== Dataset section ==
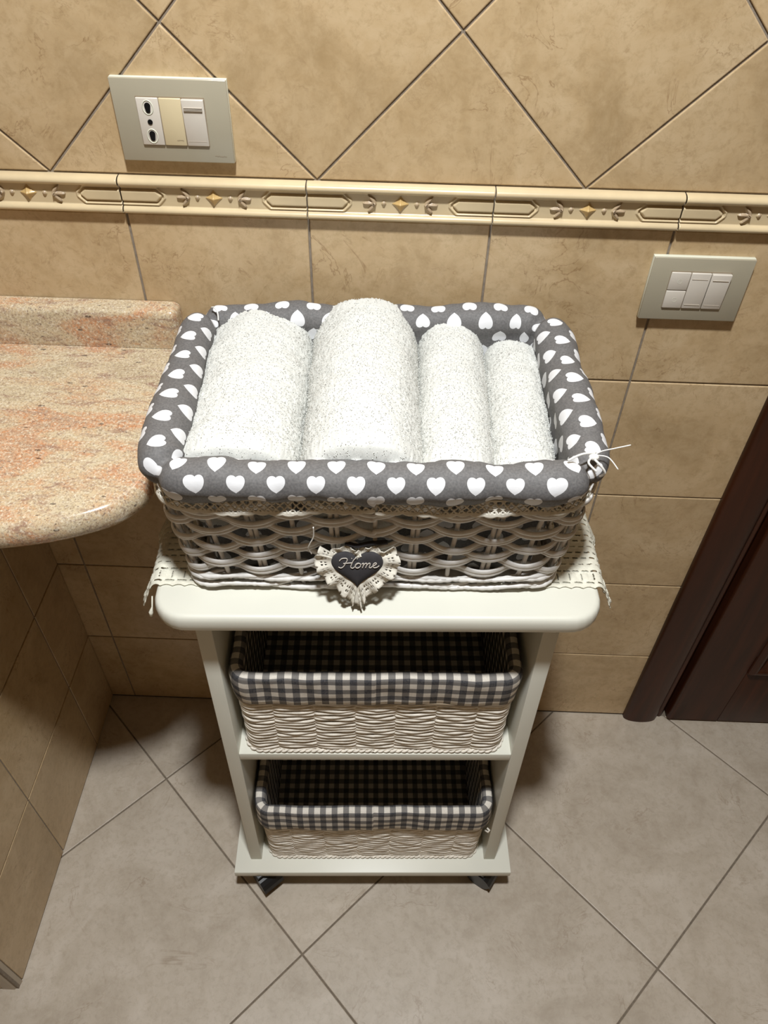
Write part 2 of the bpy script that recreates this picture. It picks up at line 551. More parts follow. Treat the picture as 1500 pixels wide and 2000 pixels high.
# relief border tiles
def border_tile_me():
    nx, nz = 300, 62
    W, H = P-2*0.0006, (L1-L0)-0.0012
    xs = np.linspace(-W/2, W/2, nx); zs = np.linspace(-H/2, H/2, nz)
    X, Z = np.meshgrid(xs, zs)
    h = np.full_like(X, 0.0055)
    # beads along both long edges
    for zc, hh, a in ((H/2-0.0052, 0.0118, 0.0052), (-H/2+0.0046, 0.0105, 0.0046)):
        d = np.abs(Z-zc)/a
        h = np.maximum(h, np.where(d < 1, 0.003+(hh-0.003)*np.sqrt(np.clip(1-d**2, 0, 1)), 0))
    mat = np.zeros(X.shape, int)
    # capsule centred on the joint at each end
    for sx in (-1, 1):
        xr = np.abs(X-sx*P/2)
        hl, hv = 0.049, 0.0112
        def dist(hl, hv, cut):
            a = np.maximum(xr-hl, np.abs(Z)-hv)
            b = (xr+np.abs(Z)-(hl+hv-cut))/math.sqrt(2)
            return np.maximum(a, b)
        d1 = dist(hl, hv, 0.0085)
        ring = np.exp(-((d1+0.0018)/0.0010)**2)
        h = h+ring*0.0018
        h = h-np.exp(-((d1+0.0042)/0.0009)**2)*0.0012
        inner = np.clip((-(d1+0.0050))/0.0022, 0, 1)
        h = h+0.0020*np.sqrt(1-(1-inner)**2)
    # star
    ax, az = np.abs(X)/0.0098, np.abs(Z)/0.0092
    s = np.sqrt(ax)+np.sqrt(az)
    st = np.clip(1-(ax**0.72+az**0.72), 0, 1)
    h = h+np.where(st > 0, 0.0006+0.0062*st, 0)
    mat[st > 0.0] = 1
    # dots
    for sx in (-1, 1):
        r = np.hypot(X-sx*0.0178, Z)/0.0024
        h = h+np.where(r < 1, 0.0024*np.sqrt(np.clip(1-r*r, 0, 1)), 0)
        mat[r < 0.8] = 2
        # three leaves that fan away from the star
        for ang, ln, wd in ((0, 0.0150, 0.0021), (0.80, 0.0128, 0.0021), (-0.80, 0.0128, 0.0021)):
            ux, uz = math.cos(ang), math.sin(ang)
            dx, dz = sx*X-0.0262, Z
            t = (dx*ux+dz*uz)/ln; q = np.abs(-dx*uz+dz*ux)
            w_ = wd*np.sin(np.pi*np.clip(t, 0, 1)**0.8)+1e-6
            m = (t > 0) & (t < 1) & (q < w_)
            h = h+np.where(m, 0.0030*np.sqrt(np.clip(1-(q/w_)**2, 0, 1)), 0)
            mat[m] = 2
    h[0, :] = h[-1, :] = 0.0; h[:, 0] -= 0.0012; h[:, -1] -= 0.0012
    V = [(x, TT-0-y, z) for x, y, z in zip(X.ravel(), h.ravel(), Z.ravel())]
    V = [(x, y, z) for x, y, z in V]
    idx = np.arange(nx*nz).reshape(nz, nx)
    F = np.stack([idx[:-1, :-1], idx[:-1, 1:], idx[1:, 1:], idx[1:, :-1]], -1).reshape(-1, 4)
    me = mesh('border_tile', V, F.tolist(), True)
    mm = mat[:-1, :-1].ravel()
    for m in ('listello', 'listello_star', 'listello_leaf'): me.materials.append(M[m])
    me.polygons.foreach_set('material_index', mm.tolist())
    # closing rim so that the piece is a solid
    return me

bt = border_tile_me()
for i in range(-9, 4):
    cx = X0+P*(i+0.5)
    if cx-P/2 < XL or cx+P/2 > DX0+0.05: continue
    o = mobj('border_tile', bt, None, wall, (cx, 0, (L1+L0)/2))

# floor
FZ = -TT
floor = mobj('floor', box_me('floor', XL, XR, YF, TT+0.1, -0.08, FZ, 0), M['floor_grout'])
tag(floor, kind='structure')
fframe = lambda a, b, h: (a, b, FZ+h)
FD = 0.5705
for i in range(-9, 10):
    for k in range(-12, 6):
        if (i+k) % 2: continue
        # diamond between nodes: nodes at (-.0974+.28525 i, -.458+.2822 k) with i+k even
        cx = -0.0974+FD/2*(i+1); cy = -0.458+FD/2*k
        pl = [(cx-FD/2, cy), (cx, cy-FD/2), (cx+FD/2, cy), (cx, cy+FD/2)]
        put_tile(clip_poly(pl, XL, XR, YF, TT), floor, fframe, M['floor_tile'], g=0.0013)

# ceiling and the other walls of the small bathroom (outside the frame)
tag(mobj('ceiling', box_me('ceiling', XL, XR, YF, TT+0.1, ZC, ZC+0.08, 0), M['plaster']), kind='structure')
tag(mobj('wall_left', box_me('wall_left', XL-0.08, XL, YF, TT+0.1, -0.08, ZC, 0), M['shell']), kind='structure')
tag(mobj('wall_right', box_me('wall_right', XR, XR+0.08, YF, TT+0.1, -0.08, ZC, 0), M['shell']), kind='structure')
tag(mobj('wall_front', box_me('wall_front', XL, XR, YF-0.08, YF, -0.08, ZC, 0), M['shell']), kind='structure')

# low tiled partition under the counter
PY = -0.5235
pw = mobj('wall_low', box_me('wall_low', PX-0.12, PX-TT, PY+TT, 0.0, 0, 0.815, 0), M['grout'])
tag(pw, kind='structure')
sframe = lambda a, b, h: (PX-TT+h, -a, b)
ys = [0.0, 0.1097, 0.1097+P, 0.5105]
for a, b in zip(ys[:-1], ys[1:]):
    for k in range(1, 5):
        z1 = min(0.815, L0-P*k); z0 = max(0.0, L0-P*(k+1))
        put_tile(rect(a, b, z0, z1), pw, sframe, M['wall_tile'])
    z0 = L0-P
    put_tile(rect(a, b, L0-P, 0.815), pw, sframe, M['wall_tile'])
ffr = lambda a, b, h: (a, PY+TT-h, b)
for a, b in ((PX-0.12, PX-0.0265),):
    for k in range(1, 5):
        z1 = min(0.815, L0-P*k); z0 = max(0.0, L0-P*(k+1))
        put_tile(rect(a, b, z0, z1), pw, ffr, M['wall_tile'])
# rounded corner profile
cp = [(PX, -0.5112), (PX-0.0012, -0.5165), (PX-0.0042, -0.5208), (PX-0.0085, PY), (PX-0.0258, PY), (PX-0.0258, PY+0.010), (PX-0.010, PY+0.010), (PX-0.010, -0.5112)]
n = len(cp)
me = mesh('corner_trim', [(x, y, 0.0) for x, y in cp]+[(x, y, 0.815) for x, y in cp],
          [(i, (i+1) % n, n+(i+1) % n, n+i) for i in range(n)]+[tuple(range(n))[::-1], tuple(range(n, 2*n))])
cpm = plain('corner_profile', lin(170, 156, 136), 0.35, 0.5, 30, 0.02, 0.0)
mobj('corner_trim', me, cpm, pw)

# ------------------------------------------------------------------ door
door = empty('door_1', (DX0, 0, 0)); tag(door, kind='structure')


def extrude_profile(name, prof, z0, z1, mat, parent, rel=(DX0, 0, 0)):
    n = len(prof)
    V = [(x-rel[0], y-rel[1], z0) for x, y in prof]+[(x-rel[0], y-rel[1], z1) for x, y in prof]
    F = [(i, (i+1) % n, n+(i+1) % n, n+i) for i in range(n)]+[tuple(range(n))[::-1], tuple(range(n, 2*n))]
    me = mesh(name, V, F, True)
    bm = bmesh.new(); bm.from_mesh(me); bmesh.ops.recalc_face_normals(bm, faces=bm.faces); bm.to_mesh(me); bm.free()
    me.set_sharp_from_angle(angle=math.radians(40))
    return mobj(name, me, mat, parent)

arc = []
for k in range(17):
    a = math.pi*k/16
    arc.append((0.534-0.0325*math.cos(a), -0.0035-0.0125*math.sin(a)**0.8))
extrude_profile('door_casing', [(0.5015, 0.006)]+arc+[(0.5665, 0.03), (0.52, 0.03)], 0.0, 2.16, M['wood'], door)
# rebate bead and jamb
bead = [(0.5665, 0.03), (0.5665, 0.006)]
for k in range(9):
    a = math.pi*k/8
    bead.append((0.5735-0.0065*math.cos(a), 0.004-0.0065*math.sin(a)))
bead += [(0.5805, 0.03)]
extrude_profile('door_jamb', bead, 0.003, 2.12, M['wood'], door)
mobj('door_stop', box_me('door_stop', 0.5805-DX0, 0.60-DX0, 0.028, 0.05, 0.004, 2.1, 0), M['wood'], door)
LX = 0.588
# leaf: rounded-edge stile, rails, raised panel
st = [(LX, 0.028), (LX, -0.004)]
for k in range(7):
    a = math.pi/2*k/6
    st.append((LX+0.006-0.006*math.cos(a), -0.004-0.006*math.sin(a)))
st += [(0.6862, -0.010), (0.6868, -0.0088), (0.6868, 0.028)]
extrude_profile('door_stile', st, 0.006, 2.08, M['wood'], door)
mobj('door_rail', box_me('door_rail', 0.6874-DX0, 1.35-DX0, -0.010, 0.028, 0.006, 0.178, 0.0012), M['wood'], door)
mobj('door_rail', box_me('door_rail', 0.6874-DX0, 1.35-DX0, -0.010, 0.028, 1.0, 1.15, 0.0012), M['wood'], door)
mobj('door_stile', box_me('door_stile', 1.3506-DX0, 1.45-DX0, -0.010, 0.028, 0.006, 2.08, 0.003), M['wood'], door)


def frame_mold(name, x0, x1, z0, z1, prof, parent):
    V, F = [], []
    m = len(prof)
    for (d, y) in prof:
        V += [(x0+d-DX0, y, z0+d), (x1-d-DX0, y, z0+d), (x1-d-DX0, y, z1-d), (x0+d-DX0, y, z1-d)]
    for j in range(m-1):
        for i in range(4):
            k = (i+1) % 4
            F.append((j*4+i, j*4+k, (j+1)*4+k, (j+1)*4+i))
    me = mesh(name, V, F)
    return mobj(name, me, M['wood'], parent)

mp_ = [(0, -0.010)]
for k in range(9):
    a = math.pi*k/8
    mp_.append((0.009-0.009*math.cos(a), -0.010-0.009*math.sin(a)))
mp_ += [(0.020, -0.004), (0.024, 0.002), (0.030, 0.004), (0.060, -0.006)]
for zz in ((0.178, 1.0), (1.15, 2.0)):
    frame_mold('panel_molding', 0.6868, 1.3506, zz[0], zz[1], mp_, door)
    mobj('door_panel', box_me('door_panel', 0.7468-DX0, 1.2906-DX0, -0.0062, 0.02, zz[0]+0.06, zz[1]-0.06, 0.001), M['wood'], door)
mobj('door_rail', box_me('door_rail', 0.6874-DX0, 1.35-DX0, -0.010, 0.028, 2.0, 2.08, 0.0012), M['wood'], door)

# ------------------------------------------------------------------ counter
ct = empty('countertop', (-0.60, -0.20, 0.82))
tag(ct, 'speckled beige and orange granite countertop with polished rounded front edge beside the basket', 'countertop')
ZT, ZB = 0.850, 0.818
outline = [(-1.29, -0.003), (-0.262, -0.003)]
# right side and front curve, measured at the widest line of the bullnose
fr = [(-0.236, -0.03), (-0.228, -0.10), (-0.2235, -0.18), (-0.2235, -0.235), (-0.2278, -0.2665), (-0.2386, -0.2864), (-0.2551, -0.303),
      (-0.2838, -0.3184), (-0.3156, -0.3300), (-0.3533, -0.3387), (-0.42, -0.351), (-0.50, -0.372), (-0.58, -0.41), (-0.66, -0.465),
      (-0.76, -0.525), (-0.90, -0.56), (-1.10, -0.565), (-1.29, -0.565)]


def catmull(pts, n=6):
    out = []
    for i in range(len(pts)-1):
        p0 = Vector(pts[max(i-1, 0)]); p1 = Vector(pts[i]); p2 = Vector(pts[i+1]); p3 = Vector(pts[min(i+2, len(pts)-1)])
        for k in range(n):
            t = k/n
            out.append(0.5*((2*p1)+(-p0+p2)*t+(2*p0-5*p1+4*p2-p3)*t*t+(-p0+3*p1-3*p2+p3)*t**3))
    out.append(Vector(pts[-1]))
    return out

front = catmull([(-0.262, -0.003)]+fr)
poly = [Vector((-1.29, -0.003))]+front
# inward normals for the bullnose
N = len(poly)
prof = []
for k in range(9):
    a = math.pi*k/8
    prof.append((0.016*(1-math.sin(a))**1.0 if False else 0.012*(1-math.sin(a)), (ZT+ZB)/2+0.016*math.cos(a)))
rows = []
for ins, z in prof:
    r = []
    for i, q in enumerate(poly):
        if i == 0: r.append((q.x, q.y, z)); continue
        a = poly[i-1]; b = poly[min(i+1, N-1)]
        t = (b-a).normalized()
        nrm = Vector((-t.y, t.x))   # inward for clockwise run
        # run is back-left -> right -> front: interior lies to the right-hand side
        nrm = Vector((t.y, -t.x))
        q2 = q+nrm*ins
        if i == 1: q2 = Vector((q.x, q.y))
        r.append((q2.x, min(q2.y, -0.003), z))
    rows.append(r)
V = [v for r in rows for v in r]
F = []
for j in range(len(rows)-1):
    for i in range(N):
        k = (i+1) % N
        F.append((j*N+i, j*N+k, (j+1)*N+k, (j+1)*N+i))
F.append(tuple(range(N))); F.append(tuple((len(rows)-1)*N+i for i in range(N))[::-1])
V = [(x+0.60, y+0.20, z-0.82) for x, y, z in V]
me = mesh('slab', V, F, True)
bm = bmesh.new(); bm.from_mesh(me); bmesh.ops.recalc_face_normals(bm, faces=bm.faces); bm.to_mesh(me); bm.free()
me.set_sharp_from_angle(angle=math.radians(35))
mobj('slab', me, M['granite'], ct)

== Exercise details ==
List all lines where "that" occurs.

== Written answer ==
Write part 2 of the bpy script that recreates this picture. It picks up at line 551. More parts follow. Treat the picture as 1500 pixels wide and 2000 pixels high.
        # three leaves that fan away from the star
    # closing rim so that the piece is a solid